* Problem statement *
Could you transcribe the material below exactly, without leaving out a single line?

* Supplied information *
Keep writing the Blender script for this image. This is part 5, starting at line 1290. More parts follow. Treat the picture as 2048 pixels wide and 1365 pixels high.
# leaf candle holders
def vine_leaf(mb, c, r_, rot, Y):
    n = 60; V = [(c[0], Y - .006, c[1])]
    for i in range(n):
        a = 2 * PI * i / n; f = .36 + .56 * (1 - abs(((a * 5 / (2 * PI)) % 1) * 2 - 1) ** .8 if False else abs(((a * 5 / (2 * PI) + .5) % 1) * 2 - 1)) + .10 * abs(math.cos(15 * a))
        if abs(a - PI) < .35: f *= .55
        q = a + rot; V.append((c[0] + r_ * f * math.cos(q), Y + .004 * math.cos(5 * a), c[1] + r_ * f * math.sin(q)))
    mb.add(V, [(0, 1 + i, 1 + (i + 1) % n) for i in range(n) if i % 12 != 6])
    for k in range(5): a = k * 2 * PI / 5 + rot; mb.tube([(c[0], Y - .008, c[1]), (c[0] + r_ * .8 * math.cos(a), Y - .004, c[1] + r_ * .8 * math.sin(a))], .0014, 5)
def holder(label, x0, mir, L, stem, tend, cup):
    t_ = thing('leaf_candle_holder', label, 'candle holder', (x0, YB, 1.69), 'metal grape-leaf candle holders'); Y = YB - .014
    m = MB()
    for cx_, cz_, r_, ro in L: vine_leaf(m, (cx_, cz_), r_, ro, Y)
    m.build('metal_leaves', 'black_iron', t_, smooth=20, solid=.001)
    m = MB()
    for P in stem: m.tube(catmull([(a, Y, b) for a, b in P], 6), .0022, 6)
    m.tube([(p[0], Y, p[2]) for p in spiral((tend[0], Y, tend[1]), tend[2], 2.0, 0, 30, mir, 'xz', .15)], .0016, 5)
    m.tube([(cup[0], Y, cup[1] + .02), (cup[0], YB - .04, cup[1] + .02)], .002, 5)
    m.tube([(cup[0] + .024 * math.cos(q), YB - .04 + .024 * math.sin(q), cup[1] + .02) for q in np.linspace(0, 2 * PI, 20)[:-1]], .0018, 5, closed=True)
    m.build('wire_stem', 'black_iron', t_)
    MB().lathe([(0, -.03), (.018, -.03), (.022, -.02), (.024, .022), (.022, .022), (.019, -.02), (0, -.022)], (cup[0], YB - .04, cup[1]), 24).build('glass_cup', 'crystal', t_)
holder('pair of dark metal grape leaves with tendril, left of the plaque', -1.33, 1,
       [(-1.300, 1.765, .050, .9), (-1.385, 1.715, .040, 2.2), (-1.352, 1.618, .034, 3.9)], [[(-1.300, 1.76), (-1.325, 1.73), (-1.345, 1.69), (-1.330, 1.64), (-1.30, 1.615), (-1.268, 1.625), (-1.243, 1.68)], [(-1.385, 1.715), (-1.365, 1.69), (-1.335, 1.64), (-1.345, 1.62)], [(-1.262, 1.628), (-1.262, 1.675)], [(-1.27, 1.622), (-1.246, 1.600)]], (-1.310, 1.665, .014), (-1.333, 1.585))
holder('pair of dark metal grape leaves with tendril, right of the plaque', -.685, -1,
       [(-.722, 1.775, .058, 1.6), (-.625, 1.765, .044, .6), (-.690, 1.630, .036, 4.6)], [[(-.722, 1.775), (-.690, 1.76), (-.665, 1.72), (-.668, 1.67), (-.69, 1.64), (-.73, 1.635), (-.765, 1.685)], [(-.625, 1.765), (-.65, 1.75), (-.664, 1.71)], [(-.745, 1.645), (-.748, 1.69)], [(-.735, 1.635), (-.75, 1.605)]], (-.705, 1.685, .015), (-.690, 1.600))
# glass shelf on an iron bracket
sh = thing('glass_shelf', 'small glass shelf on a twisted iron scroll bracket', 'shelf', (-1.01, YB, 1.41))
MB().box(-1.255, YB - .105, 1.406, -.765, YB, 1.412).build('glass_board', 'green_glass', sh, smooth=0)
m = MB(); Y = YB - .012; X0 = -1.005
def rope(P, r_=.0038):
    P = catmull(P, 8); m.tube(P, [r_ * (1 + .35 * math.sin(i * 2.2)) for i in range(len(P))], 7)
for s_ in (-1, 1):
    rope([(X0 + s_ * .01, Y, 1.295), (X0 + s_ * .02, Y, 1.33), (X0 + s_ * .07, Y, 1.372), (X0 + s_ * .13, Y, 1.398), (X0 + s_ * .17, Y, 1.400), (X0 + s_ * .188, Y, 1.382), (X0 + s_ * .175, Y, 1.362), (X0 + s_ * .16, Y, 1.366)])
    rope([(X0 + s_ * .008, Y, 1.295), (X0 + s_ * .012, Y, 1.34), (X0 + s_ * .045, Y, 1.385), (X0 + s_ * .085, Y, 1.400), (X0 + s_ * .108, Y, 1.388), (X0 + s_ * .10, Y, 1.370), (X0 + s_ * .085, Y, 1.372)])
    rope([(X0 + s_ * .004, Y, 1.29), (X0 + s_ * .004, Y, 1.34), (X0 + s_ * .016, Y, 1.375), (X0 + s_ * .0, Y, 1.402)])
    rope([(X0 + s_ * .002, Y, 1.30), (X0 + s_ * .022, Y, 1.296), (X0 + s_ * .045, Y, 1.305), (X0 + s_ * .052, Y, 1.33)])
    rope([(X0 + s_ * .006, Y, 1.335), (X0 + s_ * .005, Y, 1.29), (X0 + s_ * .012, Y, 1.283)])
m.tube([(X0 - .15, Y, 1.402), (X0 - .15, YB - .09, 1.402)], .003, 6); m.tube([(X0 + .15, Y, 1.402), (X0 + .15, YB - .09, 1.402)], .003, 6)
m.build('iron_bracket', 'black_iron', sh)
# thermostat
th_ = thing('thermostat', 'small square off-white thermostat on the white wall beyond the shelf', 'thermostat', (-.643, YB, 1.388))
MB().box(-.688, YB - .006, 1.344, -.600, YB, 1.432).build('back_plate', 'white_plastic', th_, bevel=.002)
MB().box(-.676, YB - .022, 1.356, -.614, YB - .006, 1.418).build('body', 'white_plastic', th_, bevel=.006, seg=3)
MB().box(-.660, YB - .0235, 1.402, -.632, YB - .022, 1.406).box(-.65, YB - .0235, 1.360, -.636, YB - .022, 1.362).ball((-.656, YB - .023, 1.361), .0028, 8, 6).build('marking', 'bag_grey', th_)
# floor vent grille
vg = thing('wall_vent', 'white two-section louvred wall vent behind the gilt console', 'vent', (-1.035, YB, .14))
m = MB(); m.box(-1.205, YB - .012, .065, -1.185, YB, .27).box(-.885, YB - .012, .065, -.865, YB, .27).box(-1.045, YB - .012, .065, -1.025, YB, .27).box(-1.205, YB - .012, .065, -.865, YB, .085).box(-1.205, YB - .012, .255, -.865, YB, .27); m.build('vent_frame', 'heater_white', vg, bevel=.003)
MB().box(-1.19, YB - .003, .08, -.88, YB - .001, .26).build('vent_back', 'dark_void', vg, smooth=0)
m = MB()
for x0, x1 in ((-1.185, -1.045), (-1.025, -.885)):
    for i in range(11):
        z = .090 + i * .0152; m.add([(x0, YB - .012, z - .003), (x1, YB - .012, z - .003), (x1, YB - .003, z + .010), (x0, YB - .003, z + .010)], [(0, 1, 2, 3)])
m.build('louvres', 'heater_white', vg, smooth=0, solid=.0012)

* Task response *
Keep writing the Blender script for this image. This is part 5, starting at line 1290. More parts follow. Treat the picture as 2048 pixels wide and 1365 pixels high.
# leaf candle holders
def vine_leaf(mb, c, r_, rot, Y):
    n = 60; V = [(c[0], Y - .006, c[1])]
    for i in range(n):
        a = 2 * PI * i / n; f = .36 + .56 * (1 - abs(((a * 5 / (2 * PI)) % 1) * 2 - 1) ** .8 if False else abs(((a * 5 / (2 * PI) + .5) % 1) * 2 - 1)) + .10 * abs(math.cos(15 * a))
        if abs(a - PI) < .35: f *= .55
        q = a + rot; V.append((c[0] + r_ * f * math.cos(q), Y + .004 * math.cos(5 * a), c[1] + r_ * f * math.sin(q)))
    mb.add(V, [(0, 1 + i, 1 + (i + 1) % n) for i in range(n) if i % 12 != 6])
    for k in range(5): a = k * 2 * PI / 5 + rot; mb.tube([(c[0], Y - .008, c[1]), (c[0] + r_ * .8 * math.cos(a), Y - .004, c[1] + r_ * .8 * math.sin(a))], .0014, 5)
def holder(label, x0, mir, L, stem, tend, cup):
    t_ = thing('leaf_candle_holder', label, 'candle holder', (x0, YB, 1.69), 'metal grape-leaf candle holders'); Y = YB - .014
    m = MB()
    for cx_, cz_, r_, ro in L: vine_leaf(m, (cx_, cz_), r_, ro, Y)
    m.build('metal_leaves', 'black_iron', t_, smooth=20, solid=.001)
    m = MB()
    for P in stem: m.tube(catmull([(a, Y, b) for a, b in P], 6), .0022, 6)
    m.tube([(p[0], Y, p[2]) for p in spiral((tend[0], Y, tend[1]), tend[2], 2.0, 0, 30, mir, 'xz', .15)], .0016, 5)
    m.tube([(cup[0], Y, cup[1] + .02), (cup[0], YB - .04, cup[1] + .02)], .002, 5)
    m.tube([(cup[0] + .024 * math.cos(q), YB - .04 + .024 * math.sin(q), cup[1] + .02) for q in np.linspace(0, 2 * PI, 20)[:-1]], .0018, 5, closed=True)
    m.build('wire_stem', 'black_iron', t_)
    MB().lathe([(0, -.03), (.018, -.03), (.022, -.02), (.024, .022), (.022, .022), (.019, -.02), (0, -.022)], (cup[0], YB - .04, cup[1]), 24).build('glass_cup', 'crystal', t_)
holder('pair of dark metal grape leaves with tendril, left of the plaque', -1.33, 1,
       [(-1.300, 1.765, .050, .9), (-1.385, 1.715, .040, 2.2), (-1.352, 1.618, .034, 3.9)], [[(-1.300, 1.76), (-1.325, 1.73), (-1.345, 1.69), (-1.330, 1.64), (-1.30, 1.615), (-1.268, 1.625), (-1.243, 1.68)], [(-1.385, 1.715), (-1.365, 1.69), (-1.335, 1.64), (-1.345, 1.62)], [(-1.262, 1.628), (-1.262, 1.675)], [(-1.27, 1.622), (-1.246, 1.600)]], (-1.310, 1.665, .014), (-1.333, 1.585))
holder('pair of dark metal grape leaves with tendril, right of the plaque', -.685, -1,
       [(-.722, 1.775, .058, 1.6), (-.625, 1.765, .044, .6), (-.690, 1.630, .036, 4.6)], [[(-.722, 1.775), (-.690, 1.76), (-.665, 1.72), (-.668, 1.67), (-.69, 1.64), (-.73, 1.635), (-.765, 1.685)], [(-.625, 1.765), (-.65, 1.75), (-.664, 1.71)], [(-.745, 1.645), (-.748, 1.69)], [(-.735, 1.635), (-.75, 1.605)]], (-.705, 1.685, .015), (-.690, 1.600))
# glass shelf on an iron bracket
sh = thing('glass_shelf', 'small glass shelf on a twisted iron scroll bracket', 'shelf', (-1.01, YB, 1.41))
MB().box(-1.255, YB - .105, 1.406, -.765, YB, 1.412).build('glass_board', 'green_glass', sh, smooth=0)
m = MB(); Y = YB - .012; X0 = -1.005
def rope(P, r_=.0038):
    P = catmull(P, 8); m.tube(P, [r_ * (1 + .35 * math.sin(i * 2.2)) for i in range(len(P))], 7)
for s_ in (-1, 1):
    rope([(X0 + s_ * .01, Y, 1.295), (X0 + s_ * .02, Y, 1.33), (X0 + s_ * .07, Y, 1.372), (X0 + s_ * .13, Y, 1.398), (X0 + s_ * .17, Y, 1.400), (X0 + s_ * .188, Y, 1.382), (X0 + s_ * .175, Y, 1.362), (X0 + s_ * .16, Y, 1.366)])
    rope([(X0 + s_ * .008, Y, 1.295), (X0 + s_ * .012, Y, 1.34), (X0 + s_ * .045, Y, 1.385), (X0 + s_ * .085, Y, 1.400), (X0 + s_ * .108, Y, 1.388), (X0 + s_ * .10, Y, 1.370), (X0 + s_ * .085, Y, 1.372)])
    rope([(X0 + s_ * .004, Y, 1.29), (X0 + s_ * .004, Y, 1.34), (X0 + s_ * .016, Y, 1.375), (X0 + s_ * .0, Y, 1.402)])
    rope([(X0 + s_ * .002, Y, 1.30), (X0 + s_ * .022, Y, 1.296), (X0 + s_ * .045, Y, 1.305), (X0 + s_ * .052, Y, 1.33)])
    rope([(X0 + s_ * .006, Y, 1.335), (X0 + s_ * .005, Y, 1.29), (X0 + s_ * .012, Y, 1.283)])
m.tube([(X0 - .15, Y, 1.402), (X0 - .15, YB - .09, 1.402)], .003, 6); m.tube([(X0 + .15, Y, 1.402), (X0 + .15, YB - .09, 1.402)], .003, 6)
m.build('iron_bracket', 'black_iron', sh)
# thermostat
th_ = thing('thermostat', 'small square off-white thermostat on the white wall beyond the shelf', 'thermostat', (-.643, YB, 1.388))
MB().box(-.688, YB - .006, 1.344, -.600, YB, 1.432).build('back_plate', 'white_plastic', th_, bevel=.002)
MB().box(-.676, YB - .022, 1.356, -.614, YB - .006, 1.418).build('body', 'white_plastic', th_, bevel=.006, seg=3)
MB().box(-.660, YB - .0235, 1.402, -.632, YB - .022, 1.406).box(-.65, YB - .0235, 1.360, -.636, YB - .022, 1.362).ball((-.656, YB - .023, 1.361), .0028, 8, 6).build('marking', 'bag_grey', th_)
# floor vent grille
vg = thing('wall_vent', 'white two-section louvred wall vent behind the gilt console', 'vent', (-1.035, YB, .14))
m = MB(); m.box(-1.205, YB - .012, .065, -1.185, YB, .27).box(-.885, YB - .012, .065, -.865, YB, .27).box(-1.045, YB - .012, .065, -1.025, YB, .27).box(-1.205, YB - .012, .065, -.865, YB, .085).box(-1.205, YB - .012, .255, -.865, YB, .27); m.build('vent_frame', 'heater_white', vg, bevel=.003)
MB().box(-1.19, YB - .003, .08, -.88, YB - .001, .26).build('vent_back', 'dark_void', vg, smooth=0)
m = MB()
for x0, x1 in ((-1.185, -1.045), (-1.025, -.885)):
    for i in range(11):
        z = .090 + i * .0152; m.add([(x0, YB - .012, z - .003), (x1, YB - .012, z - .003), (x1, YB - .003, z + .010), (x0, YB - .003, z + .010)], [(0, 1, 2, 3)])
m.build('louvres', 'heater_white', vg, smooth=0, solid=.0012)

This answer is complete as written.